Mais j’ai tenu grâce au sport, ça m’a aidée à garder confiance en moi.

Quel conseil donnerais-tu à un lycéen qui hésite à se lancer dans la robotique ?

On regrette rarement ses échecs, mais souvent de ne pas avoir tenté. Il vaut mieux viser haut, quitte à échouer et revenir un peu plus bas, que de ne pas oser. On se construit par l’erreur.
Et puis je leur dis aussi que dans les dix ans qui viennent, les métiers de la robotique vont exploser. On vit une révolution : la robotique sera l’incarnation physique de l’intelligence artificielle. Il faudra cependant se demander quelle place lui donner car la Terre à des ressources limitées et il va falloir faire des choix. Il ne faut pas envisager d’avoir chacun un robot chez soi mais plutôt imaginer et définir les applications robotiques qui nous permettraient de mieux vivre : agriculture, chirurgie, exploration de milieux extrêmes, réindustrialisation.
Enfin, j’insiste sur le goût de l’effort. On peut prendre du plaisir à travailler, à résoudre un problème.

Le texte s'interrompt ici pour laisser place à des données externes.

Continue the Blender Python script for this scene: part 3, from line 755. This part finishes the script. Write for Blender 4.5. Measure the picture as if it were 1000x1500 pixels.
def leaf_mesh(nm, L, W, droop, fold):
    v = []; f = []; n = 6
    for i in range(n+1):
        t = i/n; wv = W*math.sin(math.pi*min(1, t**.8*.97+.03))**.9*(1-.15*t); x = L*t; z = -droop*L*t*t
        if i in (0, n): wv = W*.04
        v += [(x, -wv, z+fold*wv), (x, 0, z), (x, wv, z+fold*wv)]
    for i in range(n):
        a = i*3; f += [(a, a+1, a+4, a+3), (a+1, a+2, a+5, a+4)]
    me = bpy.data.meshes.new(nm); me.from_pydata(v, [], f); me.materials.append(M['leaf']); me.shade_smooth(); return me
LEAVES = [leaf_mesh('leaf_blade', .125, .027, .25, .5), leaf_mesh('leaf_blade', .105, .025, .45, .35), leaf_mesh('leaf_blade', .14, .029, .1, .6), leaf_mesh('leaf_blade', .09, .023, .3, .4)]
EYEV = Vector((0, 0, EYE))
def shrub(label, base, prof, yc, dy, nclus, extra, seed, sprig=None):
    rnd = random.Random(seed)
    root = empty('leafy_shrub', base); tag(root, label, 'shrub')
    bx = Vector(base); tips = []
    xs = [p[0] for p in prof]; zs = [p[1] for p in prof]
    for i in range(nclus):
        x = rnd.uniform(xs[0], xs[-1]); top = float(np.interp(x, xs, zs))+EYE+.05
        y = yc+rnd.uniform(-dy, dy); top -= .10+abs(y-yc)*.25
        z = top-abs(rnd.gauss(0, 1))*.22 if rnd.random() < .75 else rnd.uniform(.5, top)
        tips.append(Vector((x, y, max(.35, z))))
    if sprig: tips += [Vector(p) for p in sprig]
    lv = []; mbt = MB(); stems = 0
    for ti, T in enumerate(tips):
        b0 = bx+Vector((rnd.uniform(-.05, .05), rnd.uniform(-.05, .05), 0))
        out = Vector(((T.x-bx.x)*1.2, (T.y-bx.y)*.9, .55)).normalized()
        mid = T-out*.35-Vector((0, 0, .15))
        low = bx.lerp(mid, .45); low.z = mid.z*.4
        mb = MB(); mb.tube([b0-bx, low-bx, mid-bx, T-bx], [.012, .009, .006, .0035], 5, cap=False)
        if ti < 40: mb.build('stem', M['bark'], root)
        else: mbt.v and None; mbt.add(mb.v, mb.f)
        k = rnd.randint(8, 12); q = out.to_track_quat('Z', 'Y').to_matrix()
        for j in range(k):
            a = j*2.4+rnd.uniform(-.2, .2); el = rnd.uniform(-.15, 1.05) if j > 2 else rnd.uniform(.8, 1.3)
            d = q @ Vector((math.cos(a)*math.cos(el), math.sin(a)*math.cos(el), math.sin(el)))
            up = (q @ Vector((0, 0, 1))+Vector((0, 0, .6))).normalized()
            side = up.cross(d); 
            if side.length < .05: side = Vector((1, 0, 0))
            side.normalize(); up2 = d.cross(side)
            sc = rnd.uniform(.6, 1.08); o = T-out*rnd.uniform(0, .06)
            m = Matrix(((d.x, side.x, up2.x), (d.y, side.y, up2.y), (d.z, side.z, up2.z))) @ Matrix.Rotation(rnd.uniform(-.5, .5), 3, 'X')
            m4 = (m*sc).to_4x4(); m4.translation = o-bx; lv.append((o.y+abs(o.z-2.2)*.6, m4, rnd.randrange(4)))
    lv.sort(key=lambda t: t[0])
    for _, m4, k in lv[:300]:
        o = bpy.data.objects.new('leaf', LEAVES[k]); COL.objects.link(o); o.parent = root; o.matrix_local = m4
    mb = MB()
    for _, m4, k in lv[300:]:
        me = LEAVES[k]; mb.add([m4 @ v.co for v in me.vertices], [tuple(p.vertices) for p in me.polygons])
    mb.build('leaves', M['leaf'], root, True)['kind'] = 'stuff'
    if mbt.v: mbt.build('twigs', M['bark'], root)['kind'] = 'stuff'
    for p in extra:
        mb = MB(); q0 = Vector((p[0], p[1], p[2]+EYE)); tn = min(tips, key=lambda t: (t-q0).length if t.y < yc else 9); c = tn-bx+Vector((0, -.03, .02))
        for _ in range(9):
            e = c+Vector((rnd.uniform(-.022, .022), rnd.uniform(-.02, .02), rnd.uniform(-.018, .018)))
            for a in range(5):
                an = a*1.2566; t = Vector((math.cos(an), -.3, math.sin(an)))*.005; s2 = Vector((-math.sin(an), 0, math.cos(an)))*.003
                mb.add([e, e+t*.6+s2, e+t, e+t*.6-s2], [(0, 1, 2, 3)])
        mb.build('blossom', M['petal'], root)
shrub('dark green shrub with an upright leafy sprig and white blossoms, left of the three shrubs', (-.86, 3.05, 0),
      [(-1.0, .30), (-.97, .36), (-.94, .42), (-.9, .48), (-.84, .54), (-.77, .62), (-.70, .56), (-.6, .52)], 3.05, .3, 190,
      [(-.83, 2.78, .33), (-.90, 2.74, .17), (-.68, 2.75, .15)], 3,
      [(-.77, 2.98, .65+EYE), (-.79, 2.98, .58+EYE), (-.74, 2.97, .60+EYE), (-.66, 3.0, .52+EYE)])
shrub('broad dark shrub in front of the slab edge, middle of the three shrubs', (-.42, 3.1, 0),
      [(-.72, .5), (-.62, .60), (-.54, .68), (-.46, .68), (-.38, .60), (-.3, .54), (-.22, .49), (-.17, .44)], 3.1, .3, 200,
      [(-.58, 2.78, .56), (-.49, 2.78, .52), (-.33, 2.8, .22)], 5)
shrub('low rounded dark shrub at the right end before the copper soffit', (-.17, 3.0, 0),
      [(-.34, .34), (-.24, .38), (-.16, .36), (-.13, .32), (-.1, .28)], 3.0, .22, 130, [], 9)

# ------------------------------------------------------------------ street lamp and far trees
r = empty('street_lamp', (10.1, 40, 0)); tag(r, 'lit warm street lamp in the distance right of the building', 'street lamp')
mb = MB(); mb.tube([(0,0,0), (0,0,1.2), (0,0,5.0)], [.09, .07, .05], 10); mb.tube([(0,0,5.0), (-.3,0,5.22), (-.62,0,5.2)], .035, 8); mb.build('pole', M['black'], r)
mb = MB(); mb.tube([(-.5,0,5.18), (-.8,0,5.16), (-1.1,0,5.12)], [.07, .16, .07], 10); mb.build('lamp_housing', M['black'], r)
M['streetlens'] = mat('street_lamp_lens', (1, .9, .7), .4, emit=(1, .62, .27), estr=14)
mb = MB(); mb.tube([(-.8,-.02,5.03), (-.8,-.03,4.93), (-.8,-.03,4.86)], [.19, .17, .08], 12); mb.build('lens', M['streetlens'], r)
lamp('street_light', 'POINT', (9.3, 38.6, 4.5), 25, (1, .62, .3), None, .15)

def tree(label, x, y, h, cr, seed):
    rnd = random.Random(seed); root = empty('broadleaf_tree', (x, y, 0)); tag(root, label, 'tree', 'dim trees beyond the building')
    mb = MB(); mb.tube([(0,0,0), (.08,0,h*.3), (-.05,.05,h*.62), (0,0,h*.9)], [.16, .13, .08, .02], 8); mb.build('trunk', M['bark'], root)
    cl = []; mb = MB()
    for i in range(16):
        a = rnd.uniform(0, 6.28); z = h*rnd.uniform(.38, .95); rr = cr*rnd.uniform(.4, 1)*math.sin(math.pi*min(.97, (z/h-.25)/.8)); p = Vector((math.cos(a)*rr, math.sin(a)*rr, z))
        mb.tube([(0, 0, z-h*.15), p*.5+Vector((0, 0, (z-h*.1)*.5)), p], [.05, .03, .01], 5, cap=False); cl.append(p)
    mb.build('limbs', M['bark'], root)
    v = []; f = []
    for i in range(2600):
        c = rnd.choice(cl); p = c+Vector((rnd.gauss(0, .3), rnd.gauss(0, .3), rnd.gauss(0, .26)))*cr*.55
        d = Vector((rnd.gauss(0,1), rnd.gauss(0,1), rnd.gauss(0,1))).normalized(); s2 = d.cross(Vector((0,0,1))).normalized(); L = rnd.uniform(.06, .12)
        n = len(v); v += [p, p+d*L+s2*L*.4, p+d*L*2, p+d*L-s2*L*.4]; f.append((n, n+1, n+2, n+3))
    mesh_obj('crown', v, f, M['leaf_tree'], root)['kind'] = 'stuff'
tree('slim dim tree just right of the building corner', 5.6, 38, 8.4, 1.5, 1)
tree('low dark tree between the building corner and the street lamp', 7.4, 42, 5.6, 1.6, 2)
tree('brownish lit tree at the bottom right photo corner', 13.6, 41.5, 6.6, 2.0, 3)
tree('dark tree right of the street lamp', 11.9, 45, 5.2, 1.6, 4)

Y a-t-il une œuvre qui illustre bien ton univers de recherche ?

Oui, les romans d’Isaac Asimov. Il a défini les fameuses trois lois de la robotique, et il a exploré dans ses nouvelles les implications sociales de la présence des robots. Ce sont des questions qu’on se pose réellement aujourd’hui. On en retrouve d’ailleurs des échos dans le film I.Robot.